168. Doctor Who – The Witchfinders

Joy Wilkinson adapts her own script for the 2018 episode, beginning with a new sequence that explains how the Morax came to be imprisoned on Earth. There’s additional backstory for Becka and Willa, while Willa is revealed to have survived the later Pendle Witch trials thanks to the Doctor’s intervention, as well as an unexpected connection with Clara and Me / Ashildr.
169. Doctor Who – The Fires of Pompeii

James Moran adapts his own story from 2008. A prologue describes a race of beings who are trapped beneath the soil of a planet; though their bodies fragment into dust over thousands of years, their consciousnesses survive and they discover that they can influence the primitives of the planet, who worship them as gods.

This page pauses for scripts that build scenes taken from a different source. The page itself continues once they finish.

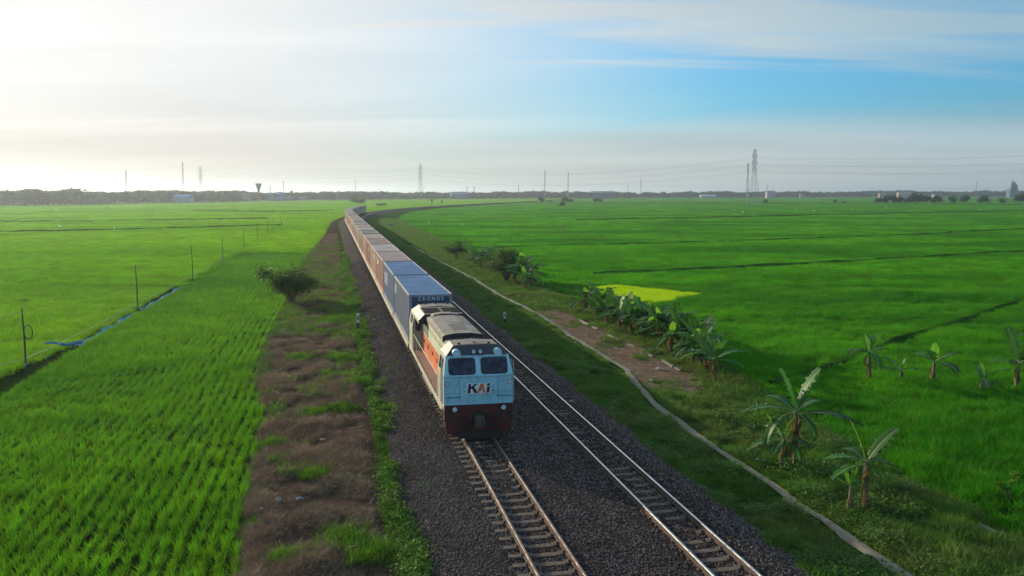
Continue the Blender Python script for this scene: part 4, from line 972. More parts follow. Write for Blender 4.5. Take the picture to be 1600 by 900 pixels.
STEMS = [stem_mesh(1.0, .11, .06, 1), stem_mesh(1.0, .10, -.05, 2)]
def banana(x, y, z, h, leaves, label, group=None, rz=0., ls=1., second=None):
    """leaves: (kind, azimuth deg from +X, pitch deg, scale)"""
    t = empty('banana_plant', (x, y, z), rz, label, 'banana plant', group)
    k = random.randrange(2); me, tip = STEMS[k]; rs = .8+.25*h/2
    link('stem', me, t, (0, 0, -.03), None, (rs, rs, h))
    if second: link('stem', STEMS[1-k][0], t, (second[0], second[1], -.03), None, (rs*.7, rs*.7, second[2]))
    for (kd, az, pt, sc) in leaves:
        link('leaf', LM[kd], t, (tip[0]*rs, 0, h*.97-.03+random.uniform(-.08, .02)), Euler((0, -R_(pt), R_(az)), 'XYZ'), (sc*ls, sc*ls*1.35, sc*ls))
    if second:
        for (kd, az, pt, sc) in second[3]: link('leaf', LM[kd], t, (second[0], second[1], second[2]*.97), Euler((0, -R_(pt), R_(az)), 'XYZ'), (sc, sc, sc))
    return t
def at(px, py, z=.2): return pix(px, py, z)
def crown(n=7, up=.8, sc=1., dead=1):
    L = []; a0 = random.uniform(0, 360)
    for i in range(n):
        k = i/n; kd = random.choice('ab') if k < .35 else random.choice('bch'); pt = 78-75*k+random.uniform(-8, 8)
        L.append((kd if i or random.random() < .4 else 'y', a0+137.5*i+random.uniform(-35, 35), pt, sc*random.uniform(.8, 1.1)*(.8 if i == 0 else 1)))
    for i in range(dead): L.append(('d', random.uniform(0, 360), -25, sc*.8))
    return L
# the two near ones, posed as seen
x, y = at(1243, 727, .25); banana(x, y, .2, 2.15, [('a', 8, 76, 1.0), ('a', 150, 82, .95), ('b', 175, 28, 1.15), ('h', -2, 12, 1.45), ('b', 35, 40, .9), ('c', 200, 5, 1.1), ('b', 120, 45, .9), ('c', 300, 0, .8), ('d', 250, -30, .8), ('d', 20, -40, .8)],
    'tallest banana plant, torn dark leaves spread wide, between the path and the field', ls=.8)
x, y = at(1222, 730, .25); banana(x, y, .2, 1.15, [('y', 160, 62, .8), ('b', 180, 15, .9), ('y', 40, 50, .7), ('b', 95, 30, .7), ('b', 320, 20, .7), ('h', 230, 5, .7), ('c', 300, 10, .7), ('d', 280, -50, .8)], 'smaller banana plant with a yellowed leaf, left beside the tallest one', ls=.72)
x, y = at(1352, 802, .25); banana(x, y, .2, 1.8, [('y', 165, 75, 1.1), ('a', 18, 56, 1.1), ('b', 170, 30, .95), ('b', 5, 12, .95), ('h', 190, 2, .9), ('c', 70, 25, .9), ('c', 320, -5, .7), ('b', 110, 40, .8), ('d', 260, -40, .8), ('d', 330, -45, .7)],
    'banana plant with a bright curled upright leaf, nearest the camera beside the path', ls=.62, second=(-.55, -.1, 1.0, [('y', 175, 35, .35), ('y', 40, 65, .4), ('y', 100, 55, .3)]))
for (px, py, h, ls, lb, nl) in ((1358, 596, 1.7, .78, 'banana plant with pale stems standing in the rice, left of the small pair', 7), (1408, 600, .8, .55, 'short bushy banana plant standing in the rice with two pale stems', 5),
                                (1457, 602, 1.3, .78, 'slim banana plant with two upright leaves in the rice', 5), (1536, 614, .7, .78, 'low banana plant with spread drooping leaves in the rice', 5), (1588, 610, 1.5, .85, 'banana plant at the right edge with pale arching leaves', 7), (1606, 560, 1.6, .65, 'banana plant cut by the right border of the picture', 6)):
    x, y = at(px, py, .0); banana(x, y, 0, h, crown(nl, sc=1, dead=1), lb, ls=ls)
row = [(915, 489, 1.6, 'first banana plant of the row, at its far end by the seedling bed'), (932, 498, 1.1, 'low banana plant second in the row beyond the dirt'), (948, 505, 1.3, 'banana plant third from the far end of the row'),
       (968, 516, 1.7, 'dark leaved banana plant in the far half of the row'), (985, 521, 1.5, 'banana plant close behind its dark neighbour in the row'), (1003, 524, .9, 'small pale green banana sucker at the foot of the row'), (1014, 532, 1.0, 'short banana plant with upright young leaves mid row'),
       (1033, 538, 1.8, 'leafy banana plant mid row with an arching torn leaf'), (1048, 550, 1.4, 'banana plant in the middle of the dense row'), (1066, 552, 1.8, 'tall banana plant in the near half of the row'), (1082, 566, 1.4, 'banana plant with low hanging leaves in the near half of the row'),
       (1096, 572, 1.6, 'banana plant beside the isolated end plant of the row'), (1117, 598, 1.7, 'last banana plant of the row, nearest the camera with a white edged leaf')]
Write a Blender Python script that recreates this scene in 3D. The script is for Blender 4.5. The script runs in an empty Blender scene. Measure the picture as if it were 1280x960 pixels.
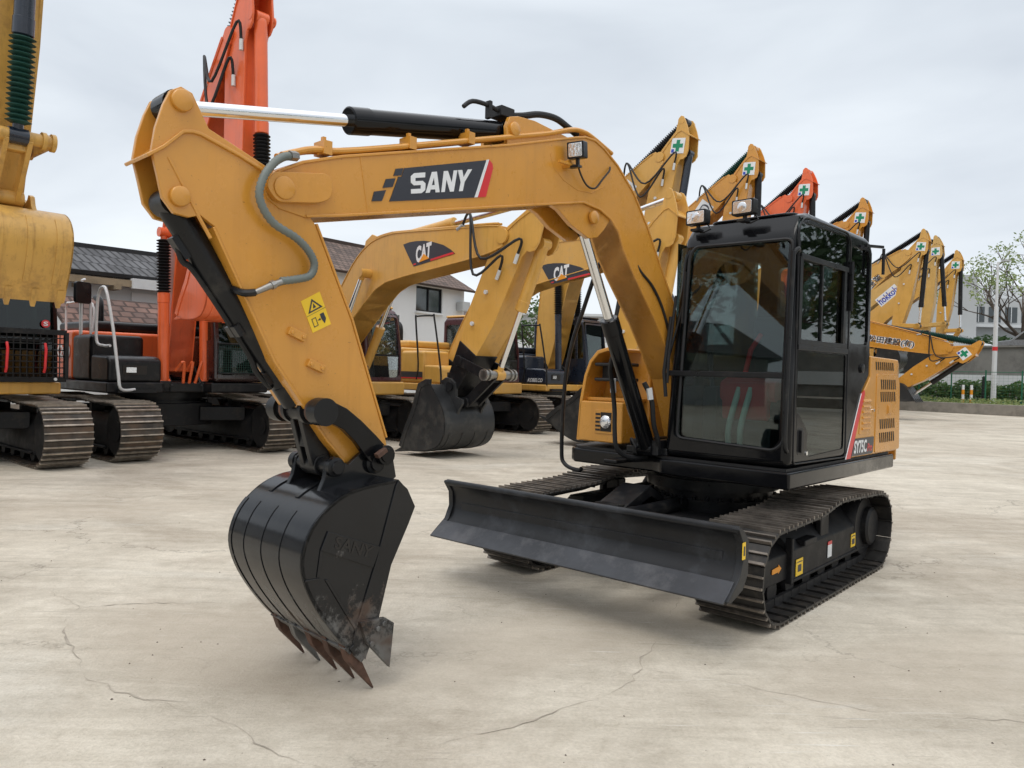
import bpy, bmesh, math, random
from mathutils import Vector, Matrix
random.seed(7)
SC = bpy.context.scene
COL = SC.collection
PI = math.pi
R = math.radians

# ------------------------------------------------------------------ camera
FPX, CAMH, PITCH, ROLL = 953.32, 1.474, .0163, .0252
cam_d = bpy.data.cameras.new('camera')
cam = bpy.data.objects.new('camera', cam_d)
COL.objects.link(cam)
cam_d.sensor_width = 36.0
cam_d.lens = 36.0 * FPX / 1280.0
cam_d.clip_start = .05
cam_d.clip_end = 3000
fwv = Vector((0, math.cos(PITCH), -math.sin(PITCH)))
r0 = Vector((1, 0, 0))
u0 = r0.cross(fwv)
rr = r0 * math.cos(ROLL) + u0 * math.sin(ROLL)
uu = -r0 * math.sin(ROLL) + u0 * math.cos(ROLL)
m3 = Matrix((rr, uu, -fwv)).transposed()
cam.matrix_world = Matrix.Translation((0, 0, CAMH)) @ m3.to_4x4()
SC.camera = cam

# ------------------------------------------------------------------ light
SUN_EL, SUN_AZ = R(62), R(200)          # veiled sun behind and left of the camera
world = bpy.data.worlds.new("World")
SC.world = world
world.use_nodes = True
wt = world.node_tree
wt.nodes.clear()
def wn(t, **k):
    n = wt.nodes.new(t)
    for a, b in k.items():
        setattr(n, a, b)
    return n
wo = wn('ShaderNodeOutputWorld')
bg = wn('ShaderNodeBackground')
sky = wn('ShaderNodeTexSky')
sky.sky_type = 'NISHITA'
sky.sun_disc = False
sky.sun_elevation = SUN_EL
sky.sun_rotation = SUN_AZ
tc = wn('ShaderNodeTexCoord')
sep = wn('ShaderNodeSeparateXYZ')
wt.links.new(tc.outputs['Generated'], sep.inputs[0])
grad = wn('ShaderNodeValToRGB')
cr = grad.color_ramp
cr.elements[0].position = 0.0
cr.elements[0].color = (7.6, 7.9, 8.1, 1)
cr.elements[1].position = 1.0
cr.elements[1].color = (13.0, 13.2, 13.6, 1)
e = cr.elements.new(.12); e.color = (7.0, 7.4, 7.8, 1)
e = cr.elements.new(.42); e.color = (5.6, 6.05, 6.55, 1)
e = cr.elements.new(.62); e.color = (9.5, 9.9, 10.4, 1)
wt.links.new(sep.outputs['Z'], grad.inputs[0])
mp = wn('ShaderNodeMapping')
mp.inputs['Scale'].default_value = (1.0, 1.0, 3.2)
wt.links.new(tc.outputs['Generated'], mp.inputs[0])
nz = wn('ShaderNodeTexNoise')
nz.inputs['Scale'].default_value = 2.1
nz.inputs['Detail'].default_value = 5
nz.inputs['Roughness'].default_value = .5
nz.inputs['Distortion'].default_value = .4
wt.links.new(mp.outputs[0], nz.inputs['Vector'])
cl = wn('ShaderNodeValToRGB')
cl.color_ramp.elements[0].position = .3
cl.color_ramp.elements[0].color = (.82, .83, .85, 1)
cl.color_ramp.elements[1].position = .72
cl.color_ramp.elements[1].color = (1.16, 1.15, 1.13, 1)
wt.links.new(nz.outputs['Fac'], cl.inputs[0])
mul = wn('ShaderNodeMix', data_type='RGBA', blend_type='MULTIPLY')
mul.inputs[0].default_value = 1
wt.links.new(grad.outputs[0], mul.inputs[6])
wt.links.new(cl.outputs[0], mul.inputs[7])
mixs = wn('ShaderNodeMix', data_type='RGBA', blend_type='MIX')
mixs.inputs[0].default_value = .93       # cloud cover over the clear sky
wt.links.new(sky.outputs[0], mixs.inputs[6])
wt.links.new(mul.outputs[2], mixs.inputs[7])
wt.links.new(mixs.outputs[2], bg.inputs[0])
bg.inputs[1].default_value = .112
wt.links.new(bg.outputs[0], wo.inputs[0])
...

The chapter titles are not just in Latin, but they’re puns too – shades of The Myth Makers. On first sight of a Pyrovile soldier, the Doctor speculates it might be a Krarg [from Shada]. We’re told of just some of the escapades Donna experienced before reconnecting with the Doctor (including ‘KebabGate’). The Doctor takes issue with Donna’s misuse of the phrase ‘deus ex machina’.
170. Doctor Who – The Eaters of Light

Rona Munro adapts her own story from 2017, with the story divided into three ‘books’, each subdivided into chapters (eighteen in all, plus a prologue, epilogue and Author’s Note). Nardole is distressed by the bet between the Doctor and Bill; he’d hoped for ‘a day off’ and had lined up a box set and popcorn. Bill witnesses the creature slaughtering the prized bull of Kar’s tribe before fleeing the scene and meeting Simon. The second book tells the backstory of how Kar became the gatekeeper and when Lucius ran away from home to join his legion. The framing scenes of the girl discovering the music in the stones is missing, as is the final sequence involving Missy.